Ce delta réside dans le fait que la loi ne reconnait que l'autonomie financière des collectivités et non celui d'autonomie fiscale. Or, l'autonomie financière est définie en se basant sur une acception large de la notion de ressources propres incluant non seulement les ressources fiscales sur lesquelles les collectivités ont un certain pouvoir, mais aussi celles sur lesquelles elles n'ont aucune prise.

Il en résulte que l'ensemble des impôts (locaux et nationaux) affectés aux collectivités sont considérés comme des ressources propres.

Or, cette définition est antérieure aux réformes de la fiscalité locale intervenue entre 2010 et 2023 (suppression de la taxe professionnelle, suppression de la taxe d'habitation sur les résidences principales, suppression de la CVAE).

Aussi, il en résulte que même si le ratio d'autonomie financière a augmenté depuis 2003, cette progression, comme le souligne la Cour des comptes29(*), ne rend pas compte de la perception des élus locaux d'une perte de maitrise de leurs ressources en raison de la part croissante de la fiscalité nationale au sein de leurs ressources propres.

4. Un système de compensation qui interroge sur sa pérennité

Les fractions de TVA affectées aux collectivités sont désormais la principale source de financement de ces dernières, ce qui risque de générer des incertitudes quant à la pertinence et la pérennisation de ce mode de compensation à moyen et long terme.

Le produit de la TVA nette revenant à l'État est estimé à 100,4 milliards d'euros en 2024 contre 96,3 milliards d'euros en 2023.

Le maintien d'un montant d'environ 100 milliards d'euros au titre des recettes de l'État ne tient qu'à la hausse de la TVA brute.

En effet, à la suite de plusieurs réformes (suppression de la contribution à l'audiovisuel public, suppression de la CVAE...) les montants des fractions transférées ne cessent d'augmenter.

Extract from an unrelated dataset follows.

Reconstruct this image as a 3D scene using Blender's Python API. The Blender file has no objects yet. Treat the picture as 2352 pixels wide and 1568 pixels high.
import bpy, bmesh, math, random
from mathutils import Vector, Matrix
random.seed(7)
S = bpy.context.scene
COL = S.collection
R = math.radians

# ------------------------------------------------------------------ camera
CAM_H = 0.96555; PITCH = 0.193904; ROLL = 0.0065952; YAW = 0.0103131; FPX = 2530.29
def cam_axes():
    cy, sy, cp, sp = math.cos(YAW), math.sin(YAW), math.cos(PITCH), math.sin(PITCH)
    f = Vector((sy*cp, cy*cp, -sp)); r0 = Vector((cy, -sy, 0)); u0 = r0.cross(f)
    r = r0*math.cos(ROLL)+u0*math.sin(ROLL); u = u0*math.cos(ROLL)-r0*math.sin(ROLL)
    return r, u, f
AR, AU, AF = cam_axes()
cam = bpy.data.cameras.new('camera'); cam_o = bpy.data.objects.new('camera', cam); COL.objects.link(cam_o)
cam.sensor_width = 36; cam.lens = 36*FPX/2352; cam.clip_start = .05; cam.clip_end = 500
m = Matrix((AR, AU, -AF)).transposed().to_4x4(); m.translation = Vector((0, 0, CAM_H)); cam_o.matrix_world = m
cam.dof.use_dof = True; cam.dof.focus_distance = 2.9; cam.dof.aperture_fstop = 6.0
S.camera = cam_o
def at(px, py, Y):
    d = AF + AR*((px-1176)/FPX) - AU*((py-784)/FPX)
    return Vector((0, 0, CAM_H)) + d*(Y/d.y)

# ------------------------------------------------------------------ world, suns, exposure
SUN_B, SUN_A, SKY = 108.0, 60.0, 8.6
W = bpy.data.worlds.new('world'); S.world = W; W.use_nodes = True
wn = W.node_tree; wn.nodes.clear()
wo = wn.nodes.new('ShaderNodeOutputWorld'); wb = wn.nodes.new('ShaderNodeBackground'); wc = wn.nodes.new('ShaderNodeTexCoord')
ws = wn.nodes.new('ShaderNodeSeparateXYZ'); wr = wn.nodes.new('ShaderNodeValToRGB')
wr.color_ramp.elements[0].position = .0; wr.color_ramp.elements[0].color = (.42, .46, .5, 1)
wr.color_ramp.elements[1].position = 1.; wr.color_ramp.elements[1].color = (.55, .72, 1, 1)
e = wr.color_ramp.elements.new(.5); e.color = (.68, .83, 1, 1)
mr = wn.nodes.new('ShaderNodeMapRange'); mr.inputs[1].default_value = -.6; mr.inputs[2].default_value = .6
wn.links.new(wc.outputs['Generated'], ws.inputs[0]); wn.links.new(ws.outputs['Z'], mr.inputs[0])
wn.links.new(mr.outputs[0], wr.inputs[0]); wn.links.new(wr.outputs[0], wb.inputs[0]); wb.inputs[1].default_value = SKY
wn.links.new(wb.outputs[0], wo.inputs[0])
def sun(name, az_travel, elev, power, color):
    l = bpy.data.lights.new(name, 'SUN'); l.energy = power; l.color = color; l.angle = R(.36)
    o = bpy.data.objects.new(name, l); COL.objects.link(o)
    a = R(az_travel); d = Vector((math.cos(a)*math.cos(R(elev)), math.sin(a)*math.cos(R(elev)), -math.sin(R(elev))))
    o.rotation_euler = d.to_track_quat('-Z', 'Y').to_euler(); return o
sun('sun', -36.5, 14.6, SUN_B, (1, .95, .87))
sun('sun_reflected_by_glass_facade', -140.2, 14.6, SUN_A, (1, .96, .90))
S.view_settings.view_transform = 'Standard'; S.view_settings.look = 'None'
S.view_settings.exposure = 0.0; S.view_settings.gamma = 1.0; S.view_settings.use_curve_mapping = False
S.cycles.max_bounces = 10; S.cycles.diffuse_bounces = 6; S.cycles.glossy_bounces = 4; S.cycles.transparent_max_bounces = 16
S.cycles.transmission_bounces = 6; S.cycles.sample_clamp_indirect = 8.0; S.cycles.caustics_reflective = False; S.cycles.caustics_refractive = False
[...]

Ils sont ainsi passés de 101,9 milliards d'euros en 2022 à une prévision de 111,3 milliards d'euros en 2024 soit une hausse de 9 %. Dans le même temps, la TVA brute a augmenté de 10,8 % ce qui a permis d'augmenter le montant restant à l'État.

Cependant, le rapporteur spécial s'interroge sur la soutenabilité de ce système en cas de contraction de l'inflation, notamment à des niveaux inférieurs à 2 %. Il estime que le transfert d'imposition sur la consommation porte un risque de volatilité des recettes inquiétant.

Évolution de la répartition du produit de la TVA entre les catégories d'administrations publiques

(en milliards d'euros)

Source : commission des finances du Sénat à partir des documents budgétaires.


* 29 Rapport de la Cour des comptes sur « Les scénarios de financement des collectivités territoriales » - octobre 2022.